Na época do Pescoço, vi que muita gente que nunca tinha visto novela na vida - homens, principalmente - me falavam que viam novelas por minha causa. Eu nunca tive um fã-clube, eu tive admiradores do meu trabalho. Quando você faz bem, esse retorno vem com facilidade.

Você foi passista do Salgueiro no último desfile. Como é a sua relação com o Carnaval do Rio?

Eu amo Carnaval! Eu gosto de estar no camarote, assistindo as escolas e depois comentando como estavam as fantasias, bateria, intérprete… Também gosto de desfilar. Fui passista da Mocidade nos anos 1990 com meus irmãos e primos, e também da ala de passistas da Vila Isabel.

A primeira vez que desfilei no Salgueiro foi para viver o palhaço Benjamim, o primeiro palhaço negro. Minha relação com a escola é antiga. Eu gosto por esse posicionamento de sempre falar da cultura preta dentro do enredo. A escola de samba é um lugar de fala para esses assuntos.

Neste ano, eu estava em São Paulo quando o presidente me chamou para vir do seu lado para apresentar a escola. Quando fui no ensaio, o coordenador da ala dos passistas falou: “Por que não coloca ele como passista? Samba muito! Mostrou isso no filme do Mussum”. Foi então que o presidente falou que tinha uma fantasia sobrando e perguntou o que eu preferiria. Eu respondi que só de estar desfilando na minha escola eu sou feliz.

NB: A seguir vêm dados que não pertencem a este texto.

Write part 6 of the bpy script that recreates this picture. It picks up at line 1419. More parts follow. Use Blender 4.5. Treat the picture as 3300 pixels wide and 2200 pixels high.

Depois veio o convite da Alcione para desfilar num carro na Mangueira. Uma pena que o carro em que eu estava quebrou, mas eu me diverti muito. Foi lindo! Assisti ao desfile da Portela e chorei muito. Só entendeu quem era preto. Foi importante para mim e para todos os pretos que estavam ali. A gente se sente naquele samba enredo. Fiquei feliz de ter visto!

Você compartilha o cotidiano nas redes sociais. O que você gosta de fazer no tempo livre?

Eu gosto de passear, de ir em parques, em jogos no Maracanã com meu filho, à praia, ao teatro e ao cinema. Vou até sozinho. Gosto de ficar sozinho de vez em quando. E gosto muito de viajar para Penedo (Sul Fluminense), que é um lugar que ainda pretendo comprar uma casinha para me refugiar.

Também gosto de jogar bola. Às vezes vou no campo do Chico Buarque, no Recreio, para jogar com ele.

E o futuro? Quais são os projetos?

Tenho muitos projetos de filmes e peças, como mostrar a vida de Grande Otelo no cinema. Em janeiro terminei de gravar uma série em São Paulo, "Jogo Cruzado", para a Star Plus, com José Loreto e Carol Castro. Também estou prestes a estrear a primeira novela da Netflix, "Pedaço de Mim", com Juliana Paes.

Quero continuar fazendo televisão, teatro e cinema ao mesmo tempo, pagar minhas contas e explorar o futuro dos aplicativos na televisão. A TV aberta não vai acabar, mas os aplicativos são o futuro.